WHAT IS NEEDED
Only a number is wanted: how many lines in these records contain the word "Python"?

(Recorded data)
(begin)

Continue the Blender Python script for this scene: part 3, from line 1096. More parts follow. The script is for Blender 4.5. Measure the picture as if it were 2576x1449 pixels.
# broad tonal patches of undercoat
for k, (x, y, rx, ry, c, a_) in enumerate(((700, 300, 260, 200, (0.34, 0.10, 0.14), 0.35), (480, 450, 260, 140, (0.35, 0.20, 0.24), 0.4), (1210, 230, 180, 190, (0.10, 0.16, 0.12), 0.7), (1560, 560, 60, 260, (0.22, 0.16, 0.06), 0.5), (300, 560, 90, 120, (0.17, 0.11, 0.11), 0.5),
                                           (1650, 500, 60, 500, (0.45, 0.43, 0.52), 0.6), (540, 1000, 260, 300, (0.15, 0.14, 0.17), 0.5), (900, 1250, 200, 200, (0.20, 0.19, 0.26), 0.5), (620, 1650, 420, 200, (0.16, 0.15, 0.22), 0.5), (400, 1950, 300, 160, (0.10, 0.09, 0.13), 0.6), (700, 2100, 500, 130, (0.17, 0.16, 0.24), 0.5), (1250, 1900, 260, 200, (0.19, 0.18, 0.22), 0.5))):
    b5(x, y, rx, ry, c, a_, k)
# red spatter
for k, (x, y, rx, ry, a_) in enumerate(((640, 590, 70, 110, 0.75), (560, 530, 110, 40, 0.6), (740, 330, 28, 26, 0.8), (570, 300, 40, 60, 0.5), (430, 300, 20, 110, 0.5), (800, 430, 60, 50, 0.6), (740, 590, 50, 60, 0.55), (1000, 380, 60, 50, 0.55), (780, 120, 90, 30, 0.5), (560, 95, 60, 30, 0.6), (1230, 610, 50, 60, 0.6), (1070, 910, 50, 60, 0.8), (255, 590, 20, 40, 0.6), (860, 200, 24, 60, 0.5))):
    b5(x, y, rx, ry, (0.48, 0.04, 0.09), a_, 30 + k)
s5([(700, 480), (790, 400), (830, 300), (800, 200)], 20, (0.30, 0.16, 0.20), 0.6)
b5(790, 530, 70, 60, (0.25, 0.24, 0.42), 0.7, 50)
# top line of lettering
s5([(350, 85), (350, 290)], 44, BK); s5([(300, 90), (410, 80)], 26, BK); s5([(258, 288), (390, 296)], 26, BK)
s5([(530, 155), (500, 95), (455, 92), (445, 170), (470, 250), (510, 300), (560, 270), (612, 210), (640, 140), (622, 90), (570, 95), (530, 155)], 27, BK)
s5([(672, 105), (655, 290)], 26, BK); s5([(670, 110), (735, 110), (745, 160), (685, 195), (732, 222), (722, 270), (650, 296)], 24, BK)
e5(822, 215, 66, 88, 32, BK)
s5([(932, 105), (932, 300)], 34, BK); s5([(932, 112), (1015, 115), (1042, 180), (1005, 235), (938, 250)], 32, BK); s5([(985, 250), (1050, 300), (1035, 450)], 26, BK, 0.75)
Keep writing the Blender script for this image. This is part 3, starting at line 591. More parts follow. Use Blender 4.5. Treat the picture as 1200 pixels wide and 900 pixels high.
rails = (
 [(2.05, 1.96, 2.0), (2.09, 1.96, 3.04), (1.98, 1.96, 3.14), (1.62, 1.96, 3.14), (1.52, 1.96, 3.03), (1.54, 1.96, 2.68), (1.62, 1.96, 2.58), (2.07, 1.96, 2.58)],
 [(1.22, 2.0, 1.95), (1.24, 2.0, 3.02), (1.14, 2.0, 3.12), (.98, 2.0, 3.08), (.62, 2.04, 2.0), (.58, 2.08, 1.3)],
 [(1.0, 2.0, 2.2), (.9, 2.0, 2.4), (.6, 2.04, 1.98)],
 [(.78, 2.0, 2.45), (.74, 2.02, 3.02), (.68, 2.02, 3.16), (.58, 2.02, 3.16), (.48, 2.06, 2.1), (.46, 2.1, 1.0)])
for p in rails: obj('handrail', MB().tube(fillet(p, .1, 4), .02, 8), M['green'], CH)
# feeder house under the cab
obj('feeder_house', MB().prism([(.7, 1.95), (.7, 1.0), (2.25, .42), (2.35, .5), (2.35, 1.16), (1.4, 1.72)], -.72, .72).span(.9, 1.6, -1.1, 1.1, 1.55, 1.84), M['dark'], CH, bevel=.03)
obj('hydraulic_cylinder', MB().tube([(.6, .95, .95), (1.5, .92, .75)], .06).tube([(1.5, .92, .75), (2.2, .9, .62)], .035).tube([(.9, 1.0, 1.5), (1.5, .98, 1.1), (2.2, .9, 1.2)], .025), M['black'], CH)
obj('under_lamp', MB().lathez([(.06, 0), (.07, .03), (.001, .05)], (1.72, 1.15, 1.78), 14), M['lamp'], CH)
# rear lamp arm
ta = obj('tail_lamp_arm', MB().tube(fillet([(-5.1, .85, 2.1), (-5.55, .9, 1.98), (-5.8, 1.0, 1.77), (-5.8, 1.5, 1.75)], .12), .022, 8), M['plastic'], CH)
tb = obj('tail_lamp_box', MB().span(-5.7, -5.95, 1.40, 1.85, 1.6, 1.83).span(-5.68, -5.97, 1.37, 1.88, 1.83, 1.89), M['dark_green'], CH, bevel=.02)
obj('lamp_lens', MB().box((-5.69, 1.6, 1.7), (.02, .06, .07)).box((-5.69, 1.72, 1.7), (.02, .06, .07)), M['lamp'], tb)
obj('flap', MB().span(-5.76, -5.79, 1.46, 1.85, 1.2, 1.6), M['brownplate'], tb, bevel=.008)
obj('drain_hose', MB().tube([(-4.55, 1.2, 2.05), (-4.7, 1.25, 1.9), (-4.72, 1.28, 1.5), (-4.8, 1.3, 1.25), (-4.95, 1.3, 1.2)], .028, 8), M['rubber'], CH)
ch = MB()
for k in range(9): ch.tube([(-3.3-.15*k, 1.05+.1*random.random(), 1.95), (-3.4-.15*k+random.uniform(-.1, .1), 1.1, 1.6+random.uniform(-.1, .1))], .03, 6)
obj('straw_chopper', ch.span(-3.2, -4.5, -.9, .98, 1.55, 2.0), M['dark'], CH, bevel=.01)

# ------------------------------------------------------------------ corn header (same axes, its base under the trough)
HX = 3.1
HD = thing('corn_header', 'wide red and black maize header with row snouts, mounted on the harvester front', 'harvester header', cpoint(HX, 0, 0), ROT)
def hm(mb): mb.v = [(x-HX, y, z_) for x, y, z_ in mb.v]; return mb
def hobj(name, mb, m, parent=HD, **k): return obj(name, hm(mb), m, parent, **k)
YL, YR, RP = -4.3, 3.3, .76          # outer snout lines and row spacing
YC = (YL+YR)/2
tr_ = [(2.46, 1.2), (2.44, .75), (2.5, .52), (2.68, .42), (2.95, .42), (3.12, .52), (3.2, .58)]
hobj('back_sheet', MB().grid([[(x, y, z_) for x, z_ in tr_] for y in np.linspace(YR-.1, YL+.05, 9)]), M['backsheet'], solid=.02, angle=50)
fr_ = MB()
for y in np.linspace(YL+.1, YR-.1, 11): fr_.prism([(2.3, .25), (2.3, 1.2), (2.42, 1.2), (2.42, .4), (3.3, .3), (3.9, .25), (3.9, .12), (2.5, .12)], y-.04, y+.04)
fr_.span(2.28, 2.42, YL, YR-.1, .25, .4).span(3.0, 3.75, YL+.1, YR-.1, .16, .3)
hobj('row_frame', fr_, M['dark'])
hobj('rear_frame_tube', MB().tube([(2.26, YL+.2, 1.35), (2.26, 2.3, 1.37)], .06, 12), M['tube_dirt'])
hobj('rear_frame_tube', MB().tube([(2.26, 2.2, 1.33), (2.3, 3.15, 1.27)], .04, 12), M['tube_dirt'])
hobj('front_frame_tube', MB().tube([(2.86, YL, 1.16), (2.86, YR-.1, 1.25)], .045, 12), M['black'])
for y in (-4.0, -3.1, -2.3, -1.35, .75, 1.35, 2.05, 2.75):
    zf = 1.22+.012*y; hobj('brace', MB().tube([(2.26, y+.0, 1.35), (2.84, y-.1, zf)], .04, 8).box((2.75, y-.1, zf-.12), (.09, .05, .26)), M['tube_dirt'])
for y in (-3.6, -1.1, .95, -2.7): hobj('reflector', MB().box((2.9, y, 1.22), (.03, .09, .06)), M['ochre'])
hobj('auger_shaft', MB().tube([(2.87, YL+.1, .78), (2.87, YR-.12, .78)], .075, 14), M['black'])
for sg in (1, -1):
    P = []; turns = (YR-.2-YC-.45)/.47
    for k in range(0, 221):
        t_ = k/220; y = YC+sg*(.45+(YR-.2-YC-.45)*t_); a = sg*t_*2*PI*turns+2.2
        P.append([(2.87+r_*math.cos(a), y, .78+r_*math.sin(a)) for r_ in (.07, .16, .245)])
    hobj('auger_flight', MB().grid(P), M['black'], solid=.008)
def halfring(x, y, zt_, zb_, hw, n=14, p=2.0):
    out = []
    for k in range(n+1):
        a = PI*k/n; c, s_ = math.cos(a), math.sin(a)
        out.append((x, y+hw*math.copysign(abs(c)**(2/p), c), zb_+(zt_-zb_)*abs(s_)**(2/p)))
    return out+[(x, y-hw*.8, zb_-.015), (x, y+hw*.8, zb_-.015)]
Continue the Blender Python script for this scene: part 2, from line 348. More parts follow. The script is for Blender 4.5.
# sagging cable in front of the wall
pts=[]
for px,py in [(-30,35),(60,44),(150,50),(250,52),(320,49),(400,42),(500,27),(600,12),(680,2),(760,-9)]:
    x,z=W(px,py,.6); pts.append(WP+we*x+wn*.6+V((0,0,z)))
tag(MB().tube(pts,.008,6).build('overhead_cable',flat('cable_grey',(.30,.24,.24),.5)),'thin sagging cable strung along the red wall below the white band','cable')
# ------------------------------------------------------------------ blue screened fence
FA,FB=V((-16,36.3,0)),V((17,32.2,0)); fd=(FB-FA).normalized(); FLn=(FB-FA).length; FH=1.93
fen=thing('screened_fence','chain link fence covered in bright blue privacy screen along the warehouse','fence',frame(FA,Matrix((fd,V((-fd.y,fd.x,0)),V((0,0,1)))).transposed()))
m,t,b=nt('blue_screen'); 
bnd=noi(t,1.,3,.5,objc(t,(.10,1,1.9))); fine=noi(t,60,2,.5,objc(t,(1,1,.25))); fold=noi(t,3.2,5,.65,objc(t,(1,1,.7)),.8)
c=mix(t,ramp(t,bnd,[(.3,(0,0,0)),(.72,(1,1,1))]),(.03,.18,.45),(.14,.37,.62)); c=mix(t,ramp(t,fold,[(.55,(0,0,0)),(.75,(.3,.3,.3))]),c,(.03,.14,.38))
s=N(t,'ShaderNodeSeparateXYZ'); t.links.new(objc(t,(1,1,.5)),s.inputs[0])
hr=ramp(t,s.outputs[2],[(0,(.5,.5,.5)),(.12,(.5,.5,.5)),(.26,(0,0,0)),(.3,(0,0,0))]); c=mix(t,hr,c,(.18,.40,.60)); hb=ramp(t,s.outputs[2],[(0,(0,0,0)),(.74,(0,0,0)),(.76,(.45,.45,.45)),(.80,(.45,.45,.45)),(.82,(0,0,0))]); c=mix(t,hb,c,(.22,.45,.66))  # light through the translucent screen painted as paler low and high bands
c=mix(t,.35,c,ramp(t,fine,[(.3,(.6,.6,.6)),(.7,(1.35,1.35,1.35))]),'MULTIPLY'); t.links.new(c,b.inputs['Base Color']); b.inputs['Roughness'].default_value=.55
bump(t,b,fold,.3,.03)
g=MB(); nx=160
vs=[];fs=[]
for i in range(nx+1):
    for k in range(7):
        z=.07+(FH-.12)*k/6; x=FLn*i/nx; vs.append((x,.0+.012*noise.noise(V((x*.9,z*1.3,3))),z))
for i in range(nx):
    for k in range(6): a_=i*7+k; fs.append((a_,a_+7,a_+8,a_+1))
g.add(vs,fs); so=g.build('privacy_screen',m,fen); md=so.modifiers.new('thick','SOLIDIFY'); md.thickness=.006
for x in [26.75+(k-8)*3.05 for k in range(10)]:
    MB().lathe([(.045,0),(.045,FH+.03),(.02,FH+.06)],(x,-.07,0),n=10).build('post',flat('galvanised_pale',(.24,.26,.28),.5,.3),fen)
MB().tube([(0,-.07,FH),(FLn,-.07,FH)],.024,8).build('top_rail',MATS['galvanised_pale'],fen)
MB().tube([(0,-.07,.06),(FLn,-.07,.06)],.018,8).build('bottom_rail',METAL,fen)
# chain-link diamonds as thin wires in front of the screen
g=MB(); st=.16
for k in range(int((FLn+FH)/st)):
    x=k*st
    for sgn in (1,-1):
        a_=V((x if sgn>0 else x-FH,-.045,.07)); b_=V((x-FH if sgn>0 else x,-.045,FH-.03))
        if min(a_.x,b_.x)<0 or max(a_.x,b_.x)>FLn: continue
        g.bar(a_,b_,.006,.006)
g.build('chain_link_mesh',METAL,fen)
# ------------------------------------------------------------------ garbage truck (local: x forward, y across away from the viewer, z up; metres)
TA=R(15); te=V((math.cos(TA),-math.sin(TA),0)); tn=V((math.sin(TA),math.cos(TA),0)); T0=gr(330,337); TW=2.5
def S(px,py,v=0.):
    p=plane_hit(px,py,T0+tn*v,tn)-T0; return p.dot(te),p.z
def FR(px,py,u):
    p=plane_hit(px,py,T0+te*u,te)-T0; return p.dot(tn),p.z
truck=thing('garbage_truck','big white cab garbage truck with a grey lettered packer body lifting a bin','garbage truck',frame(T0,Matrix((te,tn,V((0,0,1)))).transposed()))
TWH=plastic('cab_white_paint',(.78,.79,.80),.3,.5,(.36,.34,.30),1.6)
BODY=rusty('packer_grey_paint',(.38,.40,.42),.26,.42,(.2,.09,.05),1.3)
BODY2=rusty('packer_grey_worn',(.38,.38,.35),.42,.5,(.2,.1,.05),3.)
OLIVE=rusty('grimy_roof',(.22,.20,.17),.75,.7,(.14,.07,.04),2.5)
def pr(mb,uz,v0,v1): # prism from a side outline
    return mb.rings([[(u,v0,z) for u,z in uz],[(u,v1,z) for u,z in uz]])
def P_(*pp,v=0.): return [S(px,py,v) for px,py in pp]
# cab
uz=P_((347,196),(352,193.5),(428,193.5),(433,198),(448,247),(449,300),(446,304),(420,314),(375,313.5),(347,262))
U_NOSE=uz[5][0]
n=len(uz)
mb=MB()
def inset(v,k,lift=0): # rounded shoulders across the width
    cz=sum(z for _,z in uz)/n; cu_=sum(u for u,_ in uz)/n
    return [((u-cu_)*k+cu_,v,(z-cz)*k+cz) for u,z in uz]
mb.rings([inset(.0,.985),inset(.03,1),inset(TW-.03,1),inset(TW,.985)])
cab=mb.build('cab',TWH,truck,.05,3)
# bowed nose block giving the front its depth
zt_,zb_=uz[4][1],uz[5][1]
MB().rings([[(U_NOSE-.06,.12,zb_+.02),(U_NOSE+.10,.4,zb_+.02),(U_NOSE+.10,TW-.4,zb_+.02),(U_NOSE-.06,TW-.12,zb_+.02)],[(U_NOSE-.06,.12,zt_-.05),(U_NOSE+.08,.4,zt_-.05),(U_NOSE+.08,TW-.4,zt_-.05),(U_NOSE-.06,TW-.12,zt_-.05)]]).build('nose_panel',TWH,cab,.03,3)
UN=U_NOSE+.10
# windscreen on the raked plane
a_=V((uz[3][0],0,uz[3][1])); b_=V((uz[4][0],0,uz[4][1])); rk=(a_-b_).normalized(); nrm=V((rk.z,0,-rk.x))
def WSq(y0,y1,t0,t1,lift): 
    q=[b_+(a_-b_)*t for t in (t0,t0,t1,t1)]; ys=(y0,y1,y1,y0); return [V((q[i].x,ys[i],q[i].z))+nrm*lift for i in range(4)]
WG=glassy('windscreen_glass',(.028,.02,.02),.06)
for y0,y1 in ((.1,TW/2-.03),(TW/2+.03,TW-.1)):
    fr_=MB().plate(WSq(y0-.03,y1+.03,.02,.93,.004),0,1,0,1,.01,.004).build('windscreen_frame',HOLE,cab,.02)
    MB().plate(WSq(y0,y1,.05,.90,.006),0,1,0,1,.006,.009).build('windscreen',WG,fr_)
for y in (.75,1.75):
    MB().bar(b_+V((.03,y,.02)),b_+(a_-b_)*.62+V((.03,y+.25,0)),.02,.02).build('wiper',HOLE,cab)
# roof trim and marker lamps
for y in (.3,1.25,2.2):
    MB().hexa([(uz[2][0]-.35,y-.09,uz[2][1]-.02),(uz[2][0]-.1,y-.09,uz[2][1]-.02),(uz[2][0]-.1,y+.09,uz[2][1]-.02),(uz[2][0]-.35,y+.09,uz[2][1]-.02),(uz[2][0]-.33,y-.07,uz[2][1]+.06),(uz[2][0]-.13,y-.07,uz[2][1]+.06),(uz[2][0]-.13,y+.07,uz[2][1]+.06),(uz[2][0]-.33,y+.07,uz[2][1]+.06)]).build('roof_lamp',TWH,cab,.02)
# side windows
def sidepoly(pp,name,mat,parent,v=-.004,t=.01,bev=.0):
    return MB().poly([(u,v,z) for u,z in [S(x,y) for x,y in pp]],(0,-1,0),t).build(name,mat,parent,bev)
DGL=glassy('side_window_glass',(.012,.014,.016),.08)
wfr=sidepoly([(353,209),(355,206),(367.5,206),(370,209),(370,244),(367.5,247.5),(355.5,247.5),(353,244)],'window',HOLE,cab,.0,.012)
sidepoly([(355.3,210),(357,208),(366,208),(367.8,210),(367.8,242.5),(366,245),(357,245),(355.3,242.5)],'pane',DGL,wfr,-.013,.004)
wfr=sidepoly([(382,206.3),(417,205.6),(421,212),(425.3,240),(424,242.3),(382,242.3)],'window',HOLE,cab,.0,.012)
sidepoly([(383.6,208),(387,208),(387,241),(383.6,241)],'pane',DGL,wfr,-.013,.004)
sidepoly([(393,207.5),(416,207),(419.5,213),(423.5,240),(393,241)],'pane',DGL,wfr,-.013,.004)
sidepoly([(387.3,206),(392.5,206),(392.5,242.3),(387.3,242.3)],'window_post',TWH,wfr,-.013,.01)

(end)

EXERCISE RESPONSE
2